Lloyds Banking Group, which, at the instigation of Gordon Brown, rescued HBOS at the height of the banking crisis, will receive an additional £5.7 billion from the Government on top of the £17 billion bailout funding already pumped into the lender.
It also confirmed plans to launch a £13.5 billion rights issue as part of a £21 billion fundraising plan to avoid taking part in the Government’s APS, which would have increased the state's 43 per cent holding in the bank.
Lloyds said that it will set the price for the rights issue before its general meeting on November 26, but it is thought the bank will offer the shares at a substantial discount to today’s price of 88.5p, up 4.24 per cent in early trading.
Lloyds will pay a £2.5 billion penalty for not taking part in the APS and will raise additional funds by swapping £7.5 billion in existing debt into contingent capital.
RBS’s fee for joining the APS has been reduced from an upfront £6.5 billion payment to £700 million a year for three years and £500 million thereafter, a reduction of £2.5 billion. However, the amount it will bear for any first losses has been raised from £42 billion to £60 billion.
The Treasury admitted today that Alistair Darling will have to add about an extra £13 billion to the government cash spending requirement that was declared in the Budget earlier this year, to fund the purchase of shares in both banks.
As part of an agreement with the European Commission, which is demanding that RBS sell assets in return for the billions of pounds of state aid that it has received, the bank will dispose of its branch network in England and Wales as well as its NatWest sites in Scotland.
In addition to divesting its insurance division, RBS will dispose of its global merchant services business and RBS Sempra Commodities.
Lloyds Banking Group will sell its Lloyds branches in Scotland, its Cheltenham & Gloucester sites, and the Intelligent Finance online business.
Mr Darling said today the break-up will introduce more competition on the high street for customers.
He said: “At the moment we really have about half a dozen large banks providing banking services in this country.
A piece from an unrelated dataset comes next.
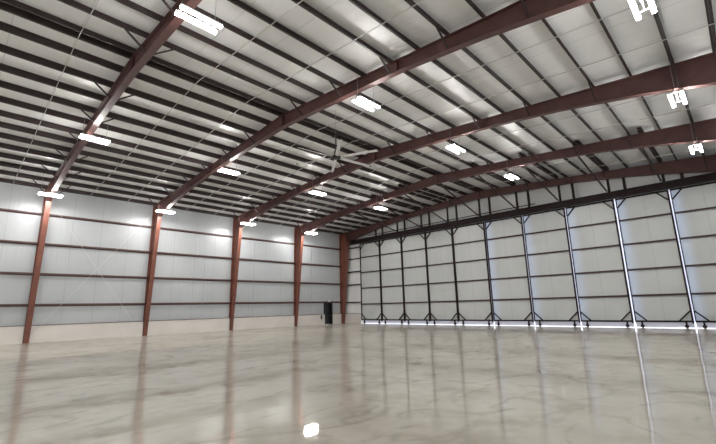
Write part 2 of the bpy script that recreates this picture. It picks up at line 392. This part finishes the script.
# ------------------------------------------------------------------ hangar doors
SW = {5: .07, 6: .055, 7: .055, 8: .09, 9: .06}       # width of the white seal at the open joints
J = [2.62, 5.82, 9.05, 12.3, 15.53, 19.02, 22.6, 26.15, 29.65, 33.0, 36.4]
DG = [2.23, 4.08, 5.95, 7.76]
ya, yb = 30.46, 30.585        # steel frame of the leaves
for k in range(10):
    a, b = J[k], J[k+1]; lit = k >= 5; nxt = k+1 >= 5 and k+1 < 10
    lab = 'white insulated hangar door leaf, %s from the left corner' % ORD[k] if k < 9 else 'white insulated hangar door leaf at the right edge of the picture'
    t = thing('hangar_door_leaf', lab, 'hangar door', (a, ya, 0), 'hangar door leaves')
    l0 = a+SW.get(k, 0.0); l1 = l0+(.055 if lit else .07)     # left stile
    r0, r1 = b-.12, b-.02                                            # right stile
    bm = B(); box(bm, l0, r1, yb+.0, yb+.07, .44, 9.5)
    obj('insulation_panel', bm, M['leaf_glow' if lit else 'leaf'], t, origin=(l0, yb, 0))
    obj('stile', box(B(), l0, l1, ya, yb, .38, 9.5), M['door_steel'], t)
    obj('stile', box(B(), r0, r1, ya, yb, .30, 9.5), M['door_steel'], t)
    bm = B(); box(bm, l1, r0, ya, yb, .38, .50); obj('bottom_rail', bm, M['door_steel'], t)
    obj('top_rail', box(B(), l1, r0, ya+.02, yb, 9.38, 9.5), M['door_steel'], t)
    for z in DG:
        bm = B(); prism(bm, [(ya+.01, z-.07), (ya+.03, z-.07), (ya+.03, z+.05), (yb, z+.05), (yb, z+.065), (ya+.01, z+.065)], l1, r0, 'x'); obj('girt', bm, M['door_girt'], t)
    ym = (ya+yb)/2-.03
    for (p, q) in (((r0, 1.12), (r0-.66, .46)), ((l1, 1.12), (l1+.66, .46)), ((r0, 8.75), (r0-.62, 9.42)), ((l1, 8.75), (l1+.62, 9.42))):
        bm = B(); bar(bm, (p[0], ym, p[1]), (q[0], ym, q[1]), .085, .085, (0, 1, 0)); obj('corner_brace', bm, M['door_steel'], t)
    for wx in (a+.48, b-.42):
        bm = B(); tube(bm, (wx, ym-.03, .12), (wx, ym+.03, .12), .12, seg=20); tube(bm, (wx, ym-.05, .12), (wx, ym+.05, .12), .03, seg=10)
        w = obj('wheel', bm, M['door_girt'], t)
        bm = B(); box(bm, wx-.05, wx+.05, ym-.055, ym-.035, .10, .4); box(bm, wx-.05, wx+.05, ym+.035, ym+.055, .10, .4); o = obj('wheel_fork', bm, M['door_steel'], w)
        o.location = -Vector(t.location)-Vector(w.location) + Vector(t.location) + Vector(w.location); 
    obj('bottom_seal', box(B(), l0, r1, yb+.03, yb+.034, .04, .44), M['brush'], t)
    if nxt:
        bm = B(); box(bm, b-.02, b+SW[k+1], yb+.01, yb+.014, .3, 9.5); obj('edge_seal', bm, M['brush' if k == 4 else 'seal'], t)
    else:
        bm = B(); box(bm, b-.02, b+.0, yb-.06, yb+.03, .3, 9.5); obj('edge_seal', bm, M['black'], t)
# floor rail of the doors
tag(obj('door_rail', box(B(), HD0, HD1, 30.44, 30.56, -.05, .0), M['galv']), 'steel floor rail under the hangar door wheels', 'rail')

# ------------------------------------------------------------------ header truss above the doors
t = thing('door_header', 'dark steel header girder and truss above the hangar doors', 'girder', (1.2, 30.25, 9.52), None)
y0, y1 = 30.02, 30.44; hx0, hx1 = 1.25, W-1.25
bm = B(); box(bm, hx0, hx1, y0, y1, 9.52, 9.56); box(bm, hx0, hx1, y0, y1, 9.96, 10.0); box(bm, hx0, hx1, 30.2, 30.24, 9.56, 9.96)
obj('girder', bm, M['door_steel'], t)
obj('upper_chord', box(B(), 4.5, 24.0, 30.04, 30.1, 10.16, 10.23), M['door_steel'], t)
for k in range(1, 10):
    j = J[k]
    for xx, w in ((j-.12, .17), (j+.9, .19)):
        if not 2 < xx < 35.5: continue
        obj('hanger_post', box(B(), xx-w/2, xx+w/2, 30.03, 30.13 if 0 else 30.12, 10.0, bot(xx)), M['door_steel'], t)

# kickers running from the fourth rafter to the header, each under a stub strut at purlin level
for k, j in enumerate(J[2:10]):
    x = j-.275; zt = top(x)
    # strut
    x2 = x+.2
    for p in PL+PR:
        if abs(p-x2) < .22: x2 = p+.24 if x2 >= p else p-.24
    bm = B(); box(bm, x2-.11, x2+.11, 22.25, 30.0, top(x2)+.005, top(x2)+.03); box(bm, x2-.11, x2+.11, 22.25, 30.0, top(x2)+.19, top(x2)+.21); box(bm, x2-.012, x2+.012, 22.25, 30.0, top(x2)+.03, top(x2)+.19)
    nm = ORD[k]
    tag(obj('roof_strut', bm, M['purlin'], origin=(x2, 22.25, top(x2))), 'dark strut across the top of the two farthest rafters, %s from the left' % nm, 'strut', 'struts between the farthest rafters')
    z0 = zt-.38; z1 = 10.09
    bm = B(); bar(bm, (x, 23.02, z0), (x, 30.05, z1), .09, .09)
    tag(obj('door_kicker', bm, M['purlin'], origin=(x, 23.06, z0)), 'sloping dark kicker brace down to the door header, %s from the left' % nm, 'brace', 'kicker braces behind the door header')

# ------------------------------------------------------------------ small things on the left wall
for p, q, lab in (((.06, .25, 10.15), (.06, 7.4, .12), 'thin brace rod falling to the right between first and second columns'), ((.035, 7.42, 10.2), (.035, .22, .45), 'thin brace rod rising to the right between first and second columns')):
    bm = B(); tube(bm, p, q, .010, seg=6); tag(obj('brace_rod', bm, M['galv'], origin=q), lab, 'rod', 'cross brace rods')
for y, z0, z1, lab in ((17.5, 1.19, 9.0, 'thin conduit down the wall between third and fourth columns'), (12.3, 1.19, 6.8, 'thin conduit down the wall between second and third columns'), (25.0, 1.19, 9.0, 'thin conduit down the wall left of the dark door')):
    bm = B(); tube(bm, (.0, y, z0), (.0, y, z1), .012, seg=6); tag(obj('conduit', bm, M['cable'], origin=(.0, y, z0)), lab, 'conduit', 'conduits on the left wall')
t = thing('fire_extinguisher', 'small dark extinguisher hung on the white wainscot left of the dark door', 'extinguisher', (.1, 26.45, .62))
bm = B(); tube(bm, (.1, 26.45, .62), (.1, 26.45, 1.0), .075, seg=16); tube(bm, (.1, 26.45, 1.0), (.1, 26.45, 1.06), .075, .03, 16); obj('cylinder', bm, M['dark'], t)
bm = B(); tube(bm, (.1, 26.45, 1.06), (.1, 26.45, 1.12), .022); bar(bm, (.1, 26.43, 1.12), (.1, 26.58, 1.15), .03, .015); obj('valve', bm, M['black'], t)
bm = B(); tube(bm, (.1, 26.47, 1.1), (.1, 26.56, 1.0), .012); tube(bm, (.1, 26.56, 1.0), (.1, 26.56, .75), .014); obj('hose', bm, M['black'], t)
bm = B(); box(bm, .0, .04, 26.42, 26.48, .7, 1.0); obj('wall_bracket', bm, M['dark'], t)
t = thing('emergency_light', 'small white emergency light on the wall above the dark door', 'light', (-.02, 27.72, 2.6))
obj('housing', box(B(), -.02, .06, 27.6, 27.84, 2.65, 2.76), M['white_metal'], t)
for s in (-.07, .07):
    bm = B(); tube(bm, (.02, 27.72+s, 2.65), (.05, 27.72+s, 2.6), .03, .05, 12); obj('lamp_head', bm, M['white_metal'], t)

# fix parenting offsets: every part was modelled in world space
bpy.context.view_layer.update()

# ------------------------------------------------------------------ world, camera, view
w = bpy.data.worlds.new('sky'); bpy.context.scene.world = w; w.use_nodes = True
bg = w.node_tree.nodes['Background']; bg.inputs['Color'].default_value = (.86, .90, 1, 1); bg.inputs['Strength'].default_value = 4.0

yaw, pitch, roll, f = .7692, .2124, -.0239, 395.47
cy, sy, cp, sp, cr, sr = math.cos(yaw), math.sin(yaw), math.cos(pitch), math.sin(pitch), math.cos(roll), math.sin(roll)
Fv = Vector((-sy*cp, cy*cp, sp)); R0 = Vector((cy, sy, 0)); U0 = Vector((sy*sp, -cy*sp, cp))
R = R0*cr+U0*sr; U = U0*cr-R0*sr
cam = bpy.data.cameras.new('camera'); co = bpy.data.objects.new('camera', cam); C.objects.link(co)
cam.sensor_fit = 'HORIZONTAL'; cam.sensor_width = 36; cam.lens = f/716*36; cam.clip_start = .05; cam.clip_end = 300
mw = Matrix((( R.x, U.x, -Fv.x, 35.945), (R.y, U.y, -Fv.y, -4.134), (R.z, U.z, -Fv.z, 1.8715), (0, 0, 0, 1)))
co.matrix_world = mw
sc = bpy.context.scene; sc.camera = co
sc.view_settings.view_transform = 'Standard'; sc.view_settings.look = 'None'; sc.view_settings.gamma = 1; sc.view_settings.exposure = .06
Yes, there’s lots of building societies, but the market is dominated by them.”
He said: “I would like to see perhaps three new entrants to the high street."
Mr Darling also said RBS was "utterly bust” a year ago, adding: "If we hadn’t done anything it would’ve collapsed - everything would’ve gone.”
Commenting on today's agreement, Mr Hester said: "I believe today marks a key milestone in the radical restructuring we are undertaking to bring RBS back to standalone strength.
"While we have a great deal to do to deliver on our strategic plan, I believe that we now have the clarity that will allow us to move forward and we will do that with both strong resolve and confidence."
Yesterday, RBS announced that it would shed a further 3,700 jobs on top of the 16,000 cuts already announced.
To prepare the way for its £13.5 billion rights issue, Lloyds revealed that trading had continued to improve in the third quarter of this year.
It said that its net interest margin — a key measure of profitability — was flat compared with the first half of the year in a sign that the market was stabilising.
Costs were 2 per cent lower than a year ago and the rate at which it is having to write off bad loans was also falling, with impairment losses totalling £5.2 billion in the third quarter, down from £13.4 billion in the first half.
Eric Daniels, chief executive of Lloyds, said that there would be a "significant reduction" in impairments in the second half of the year, and that 2010's impairment charges would be even lower. However, Mr Daniels stuck to his forecast that the bank would make a loss before tax for this year.
Customer deposits rose from £370 billion to £373 billion in the quarter, while lending to customers dropped from £653 billion to £649 billion.